É necessário, e não uma vez só, meditar esta descrição “arcaica”. Não sei se na Sagrada Escritura se podem encontrar muitos outros passos em que a realidade do pecado seja descrita não só na sua forma de origem mas também na sua essência, isto é, onde a realidade do pecado seja apresentada em dimensões tão plenas e profundas, demonstrando como o homem usou contra Deus exactamente o que nele era de Deus. o que devia servir para avizinhá-lo a Deus.
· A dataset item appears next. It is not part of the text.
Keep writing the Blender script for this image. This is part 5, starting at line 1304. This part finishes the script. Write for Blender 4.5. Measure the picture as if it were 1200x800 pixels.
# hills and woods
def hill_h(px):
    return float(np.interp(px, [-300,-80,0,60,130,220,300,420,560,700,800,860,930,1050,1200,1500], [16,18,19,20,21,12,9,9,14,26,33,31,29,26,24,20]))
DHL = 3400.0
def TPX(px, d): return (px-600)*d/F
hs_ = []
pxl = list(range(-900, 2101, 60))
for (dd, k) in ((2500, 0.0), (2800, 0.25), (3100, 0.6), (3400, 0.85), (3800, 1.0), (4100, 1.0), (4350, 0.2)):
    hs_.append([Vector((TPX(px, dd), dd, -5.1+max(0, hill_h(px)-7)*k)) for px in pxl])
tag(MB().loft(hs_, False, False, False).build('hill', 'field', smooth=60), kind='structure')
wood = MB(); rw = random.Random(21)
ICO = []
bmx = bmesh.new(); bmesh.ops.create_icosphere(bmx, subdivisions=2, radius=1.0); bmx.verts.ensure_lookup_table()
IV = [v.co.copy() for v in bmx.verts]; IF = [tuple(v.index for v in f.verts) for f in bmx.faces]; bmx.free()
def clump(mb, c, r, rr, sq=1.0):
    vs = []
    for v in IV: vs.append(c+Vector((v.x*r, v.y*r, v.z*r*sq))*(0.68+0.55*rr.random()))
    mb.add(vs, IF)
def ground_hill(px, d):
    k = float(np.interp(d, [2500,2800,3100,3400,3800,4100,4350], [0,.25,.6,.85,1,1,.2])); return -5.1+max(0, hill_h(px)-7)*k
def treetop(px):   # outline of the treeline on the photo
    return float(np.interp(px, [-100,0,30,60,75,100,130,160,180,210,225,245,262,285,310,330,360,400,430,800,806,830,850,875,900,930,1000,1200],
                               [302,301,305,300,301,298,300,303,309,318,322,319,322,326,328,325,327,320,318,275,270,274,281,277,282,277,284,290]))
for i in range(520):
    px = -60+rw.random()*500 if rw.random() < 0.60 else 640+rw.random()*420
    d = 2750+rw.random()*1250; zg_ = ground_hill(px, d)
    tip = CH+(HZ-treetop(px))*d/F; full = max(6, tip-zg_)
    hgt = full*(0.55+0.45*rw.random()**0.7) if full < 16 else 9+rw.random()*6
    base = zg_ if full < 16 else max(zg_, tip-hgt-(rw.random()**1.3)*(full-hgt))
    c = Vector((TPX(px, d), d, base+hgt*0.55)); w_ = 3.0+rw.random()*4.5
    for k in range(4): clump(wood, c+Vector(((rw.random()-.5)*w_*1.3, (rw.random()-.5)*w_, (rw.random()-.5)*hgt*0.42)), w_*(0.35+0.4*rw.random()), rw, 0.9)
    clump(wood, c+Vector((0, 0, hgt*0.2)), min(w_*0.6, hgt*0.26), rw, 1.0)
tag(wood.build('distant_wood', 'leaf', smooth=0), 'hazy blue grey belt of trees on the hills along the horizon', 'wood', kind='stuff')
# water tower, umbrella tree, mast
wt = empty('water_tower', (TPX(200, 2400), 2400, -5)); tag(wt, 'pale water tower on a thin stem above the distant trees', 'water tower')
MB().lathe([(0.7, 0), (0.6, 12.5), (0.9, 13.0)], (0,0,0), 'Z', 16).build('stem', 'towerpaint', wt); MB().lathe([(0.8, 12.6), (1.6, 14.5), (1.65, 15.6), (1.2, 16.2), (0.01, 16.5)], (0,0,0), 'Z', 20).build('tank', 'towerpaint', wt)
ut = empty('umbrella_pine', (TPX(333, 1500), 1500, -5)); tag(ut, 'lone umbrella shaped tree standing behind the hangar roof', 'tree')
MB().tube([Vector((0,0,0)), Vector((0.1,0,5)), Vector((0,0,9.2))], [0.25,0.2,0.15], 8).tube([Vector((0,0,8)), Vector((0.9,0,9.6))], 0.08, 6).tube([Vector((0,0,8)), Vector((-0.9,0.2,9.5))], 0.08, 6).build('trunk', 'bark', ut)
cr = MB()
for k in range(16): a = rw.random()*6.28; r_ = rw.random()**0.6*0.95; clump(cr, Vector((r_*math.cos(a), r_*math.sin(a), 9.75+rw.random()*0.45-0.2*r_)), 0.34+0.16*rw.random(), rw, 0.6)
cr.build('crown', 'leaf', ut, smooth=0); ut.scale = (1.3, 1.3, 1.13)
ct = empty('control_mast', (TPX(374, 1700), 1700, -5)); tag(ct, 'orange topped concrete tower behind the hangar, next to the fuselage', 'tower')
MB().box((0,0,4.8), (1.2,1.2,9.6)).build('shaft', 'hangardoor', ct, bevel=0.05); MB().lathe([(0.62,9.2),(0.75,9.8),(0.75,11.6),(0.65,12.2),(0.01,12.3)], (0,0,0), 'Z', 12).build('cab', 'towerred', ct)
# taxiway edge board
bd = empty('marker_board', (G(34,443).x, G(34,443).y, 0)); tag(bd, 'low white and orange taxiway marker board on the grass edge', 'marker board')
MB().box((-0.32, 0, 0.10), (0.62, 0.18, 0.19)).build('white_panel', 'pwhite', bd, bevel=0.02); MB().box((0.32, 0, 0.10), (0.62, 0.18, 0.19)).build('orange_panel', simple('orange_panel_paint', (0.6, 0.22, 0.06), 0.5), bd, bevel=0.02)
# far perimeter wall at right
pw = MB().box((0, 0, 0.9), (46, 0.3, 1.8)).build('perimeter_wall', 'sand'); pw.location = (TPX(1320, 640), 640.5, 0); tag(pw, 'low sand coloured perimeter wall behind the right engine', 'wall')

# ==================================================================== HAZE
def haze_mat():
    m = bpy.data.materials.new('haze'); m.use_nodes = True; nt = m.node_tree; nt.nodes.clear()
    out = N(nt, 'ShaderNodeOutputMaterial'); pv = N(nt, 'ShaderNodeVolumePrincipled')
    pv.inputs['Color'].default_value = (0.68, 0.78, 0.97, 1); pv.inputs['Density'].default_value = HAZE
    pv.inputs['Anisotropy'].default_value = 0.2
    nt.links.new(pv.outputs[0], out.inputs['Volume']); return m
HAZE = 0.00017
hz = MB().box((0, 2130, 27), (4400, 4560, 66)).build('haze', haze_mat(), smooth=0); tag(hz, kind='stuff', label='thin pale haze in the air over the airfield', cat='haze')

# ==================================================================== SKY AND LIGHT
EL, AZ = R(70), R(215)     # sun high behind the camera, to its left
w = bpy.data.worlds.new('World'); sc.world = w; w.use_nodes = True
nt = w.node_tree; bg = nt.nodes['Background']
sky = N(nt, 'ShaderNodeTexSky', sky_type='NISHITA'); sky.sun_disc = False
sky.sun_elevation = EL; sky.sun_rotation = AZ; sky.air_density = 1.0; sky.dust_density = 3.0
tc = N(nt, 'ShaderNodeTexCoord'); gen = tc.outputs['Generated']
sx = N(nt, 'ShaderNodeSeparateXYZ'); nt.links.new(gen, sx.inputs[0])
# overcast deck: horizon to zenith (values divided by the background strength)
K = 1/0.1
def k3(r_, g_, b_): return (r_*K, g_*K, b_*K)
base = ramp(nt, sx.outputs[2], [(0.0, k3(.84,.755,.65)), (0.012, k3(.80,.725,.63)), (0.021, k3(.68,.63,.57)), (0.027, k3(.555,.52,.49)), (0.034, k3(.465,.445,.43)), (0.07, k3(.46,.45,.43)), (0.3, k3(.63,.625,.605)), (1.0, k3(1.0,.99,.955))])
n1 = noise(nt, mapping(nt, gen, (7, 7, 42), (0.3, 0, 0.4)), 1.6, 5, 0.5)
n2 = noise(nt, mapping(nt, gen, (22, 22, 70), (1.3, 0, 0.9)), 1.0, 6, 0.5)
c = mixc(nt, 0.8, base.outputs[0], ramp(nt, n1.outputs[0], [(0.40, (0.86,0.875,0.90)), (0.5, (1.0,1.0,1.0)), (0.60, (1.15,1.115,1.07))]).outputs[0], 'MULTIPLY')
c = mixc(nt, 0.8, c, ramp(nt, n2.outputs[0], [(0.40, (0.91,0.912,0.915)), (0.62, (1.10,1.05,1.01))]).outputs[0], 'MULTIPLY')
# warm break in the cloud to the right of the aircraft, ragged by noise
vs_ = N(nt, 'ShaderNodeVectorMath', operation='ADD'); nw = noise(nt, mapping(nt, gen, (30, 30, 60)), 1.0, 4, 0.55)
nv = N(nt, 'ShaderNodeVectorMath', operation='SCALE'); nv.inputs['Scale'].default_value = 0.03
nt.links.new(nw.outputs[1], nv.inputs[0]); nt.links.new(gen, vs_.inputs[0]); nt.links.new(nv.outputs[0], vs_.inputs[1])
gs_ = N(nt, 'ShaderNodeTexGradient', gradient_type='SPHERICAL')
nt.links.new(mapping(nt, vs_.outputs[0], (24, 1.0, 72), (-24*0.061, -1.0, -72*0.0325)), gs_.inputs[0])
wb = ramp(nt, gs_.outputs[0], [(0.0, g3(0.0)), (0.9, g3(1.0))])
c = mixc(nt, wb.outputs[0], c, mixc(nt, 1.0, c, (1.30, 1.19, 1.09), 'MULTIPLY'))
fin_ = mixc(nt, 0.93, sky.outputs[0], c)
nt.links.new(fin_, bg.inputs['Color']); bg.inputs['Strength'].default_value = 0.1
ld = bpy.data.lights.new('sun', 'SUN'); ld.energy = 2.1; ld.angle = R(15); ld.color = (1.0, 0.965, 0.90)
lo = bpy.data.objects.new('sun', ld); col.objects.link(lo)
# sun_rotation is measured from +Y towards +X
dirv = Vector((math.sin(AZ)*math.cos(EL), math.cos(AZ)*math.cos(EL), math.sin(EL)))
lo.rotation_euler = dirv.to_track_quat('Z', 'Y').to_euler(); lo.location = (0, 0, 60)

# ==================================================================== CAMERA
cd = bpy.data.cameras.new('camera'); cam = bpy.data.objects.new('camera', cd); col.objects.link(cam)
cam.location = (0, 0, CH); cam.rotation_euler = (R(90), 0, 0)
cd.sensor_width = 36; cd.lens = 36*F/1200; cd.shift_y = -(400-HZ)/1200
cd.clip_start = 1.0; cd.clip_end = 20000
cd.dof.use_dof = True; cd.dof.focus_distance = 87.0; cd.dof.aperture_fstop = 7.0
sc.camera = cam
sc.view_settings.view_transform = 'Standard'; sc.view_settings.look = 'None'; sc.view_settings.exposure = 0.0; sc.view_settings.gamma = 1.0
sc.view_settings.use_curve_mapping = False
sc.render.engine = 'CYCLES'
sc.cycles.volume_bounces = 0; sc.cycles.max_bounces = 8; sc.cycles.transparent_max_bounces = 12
É necessário, e não uma vez só, meditar esta descrição “arcaica”. Não sei se na Sagrada Escritura se podem encontrar muitos outros passos em que a realidade do pecado seja descrita não só na sua forma de origem mas também na sua essência, isto é, onde a realidade do pecado seja apresentada em dimensões tão plenas e profundas, demonstrando como o homem usou contra Deus exactamente o que nele era de Deus, o que devia servir para avizinhá-lo a Deus.
Porque falamos hoje de tudo isto? Para melhor se compreender o Advento. Advento quer dizer: Deus que vem, porque quer que todos os homens se salvem e cheguem ao conhecimento da verdade (1 Tim 2, 4). Vem porque criou o mundo e o homem por amor, e estabeleceu com ele a ordem da graça.
Vem contudo “por causa do pecado”
vem “apesar do pecado”
vem para tirar o pecado.
Não nos admiremos que, na Noite de Natal, não encontre acolhimento nas casas de Belém e tenha de nascer num curral (na gruta que servia de abrigo aos animais).
Por isso, tanto mais importante é o facto de ele vir.
O Advento recorda-nos, todos os anos, que a graça, isto é a vontade de Deus de salvar o homem, tem mais poder que o pecado.